Baltasar Gracián decía que lo único que
realmente nos pertenece es el tiempo, incluso aquel que no tiene otra cosa
cuenta con eso. Pero la gente vulgar, advierte Schopenhauer, solo piensa en
pasar el tiempo, y el que tiene talento en aprovecharlo. Si amas la vida, no desperdicies el
tiempo, porque la vida esta hecha de él, dice un proverbio francés.
Un chino ha pasado seis años jugando en un
cibercafé, del que de vez en cuando salía para darse una ducha. Mientras tanto
un español, de apellido Bárcenas, ha viajado en un continuo bucle de ida y
vuelta a Suiza para ir construyendo un fabuloso castillo de euros, que fermentó
entre vapores de chocolate junto a las fortunas de Pujoles y Borbones. Son dos
maneras de malgastar el tiempo. Quien lo desperdicia en el hedonismo esclavo de
un estúpido juego, o quien no ha creado nada más que montañas de dinero para
poder comprar hasta los abrazos, que solo son gratis entre los pobres. Porque
no puede comprar más tiempo, solo más espacio. Más metros cuadrados de casa y más
hectáreas de limonares.
El mundo es tan raro que mide el éxito de
una persona por su capacidad de ganar dinero. Algo que nunca necesitaron, e
incluso despreciaron, algunos de los filósofos, escritores y científicos más
brillantes de la historia, apasionados por crear y descubrir, y no por
acumular.
Ahora la vida no es tiempo, sino dinero. Todas
las noticias de los periódicos cuentan cuánto tiene, gana o pierde cada cual y,
últimamente, cuánto nos roban a los ciudadanos que no tenemos. Incluso pagamos
por estar al día de estos tránsitos mercantiles.
Un vecino de Retuerta del Bullaque, en
Ciudad Real, ha estado treinta años usando un meteorito de cien kilos para
prensar jamones, sin saber que el peculiar siderito había caído del cielo y que
podían haber obtenido algún rédito económico por él. Han aparecido setecientos
kilos de cocaína en el avión de Affelou, rey del dos por uno en gafas, y
alguien pretende que nos escandalice que Alberto Núñez Feijoo se relacionaba
hace veinte años con un potente narcotraficante, cuando el mismo Borbón con
absoluto descaro se proclama hermano del dictador de Arabia Saudí que ejecuta a
homosexuales y corta las manos a los ladrones, o del monarca de Marruecos que
no conoce la palabra democracia.
Quienes nos gobiernan siempre están
dispuestos a ceder a los deseos del dinero, que se multiplica en los tráficos
de influencias, de armas y de drogas; en la mayoría de las operaciones
financieras e inmobiliarias a gran escala y hasta en las compañías eléctricas.
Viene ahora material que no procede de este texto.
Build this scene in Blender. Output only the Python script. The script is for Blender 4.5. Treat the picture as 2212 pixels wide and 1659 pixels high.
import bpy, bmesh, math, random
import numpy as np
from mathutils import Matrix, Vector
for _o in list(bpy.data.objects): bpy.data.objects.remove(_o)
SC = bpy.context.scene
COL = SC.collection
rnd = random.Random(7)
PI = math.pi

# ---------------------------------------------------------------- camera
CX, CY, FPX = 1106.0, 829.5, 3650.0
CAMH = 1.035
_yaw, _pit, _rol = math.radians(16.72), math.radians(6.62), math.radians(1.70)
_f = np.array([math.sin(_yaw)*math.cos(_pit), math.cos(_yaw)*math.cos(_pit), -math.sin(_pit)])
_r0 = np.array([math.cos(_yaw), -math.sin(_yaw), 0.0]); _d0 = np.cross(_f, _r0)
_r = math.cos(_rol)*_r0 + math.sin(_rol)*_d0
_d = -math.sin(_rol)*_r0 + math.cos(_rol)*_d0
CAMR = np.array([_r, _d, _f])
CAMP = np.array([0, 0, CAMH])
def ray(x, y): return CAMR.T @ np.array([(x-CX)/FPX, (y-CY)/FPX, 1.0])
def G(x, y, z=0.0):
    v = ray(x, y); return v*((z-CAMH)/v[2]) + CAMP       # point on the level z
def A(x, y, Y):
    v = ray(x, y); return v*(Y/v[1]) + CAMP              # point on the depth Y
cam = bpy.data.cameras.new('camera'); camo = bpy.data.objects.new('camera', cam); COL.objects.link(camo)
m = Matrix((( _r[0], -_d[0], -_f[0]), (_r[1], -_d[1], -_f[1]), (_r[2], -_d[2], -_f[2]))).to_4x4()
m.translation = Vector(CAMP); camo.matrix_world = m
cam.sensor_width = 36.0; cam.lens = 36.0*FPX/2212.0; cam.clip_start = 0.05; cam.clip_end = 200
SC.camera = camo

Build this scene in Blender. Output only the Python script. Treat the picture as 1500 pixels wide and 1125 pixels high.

Para crear más riqueza y más empleo, justifican. Y para que ellos tengan más,
nosotros tenemos cada vez menos, y así nos quieren convencer de que se restaura
el podrido sistema que a ellos les hizo ricos y a nosotros pobres y que, por
tanto, no conviene modificar.
Te llaman porvenir porque no vienes nunca,
recitaba Ángel González. Pero entre las noticias de los periódicos el otro día
se coló, presumiblemente por error, un rayo de esperanza. Una mujer alemana
lleva dieciséis años viviendo sin dinero. Dejó su trabajo de funcionaria y
empezó una vida ajena a las primas de riesgo, las obligaciones fiscales y las
vicisitudes de los mercados financieros. Fue una
liberación, confiesa. Pasa el mismo hambre que nosotros, pero es dueña de
su dignidad.
Como ya avisó Ernesto Sábato, al parecer la
dignidad de la vida humana no estaba prevista en el plan de globalización.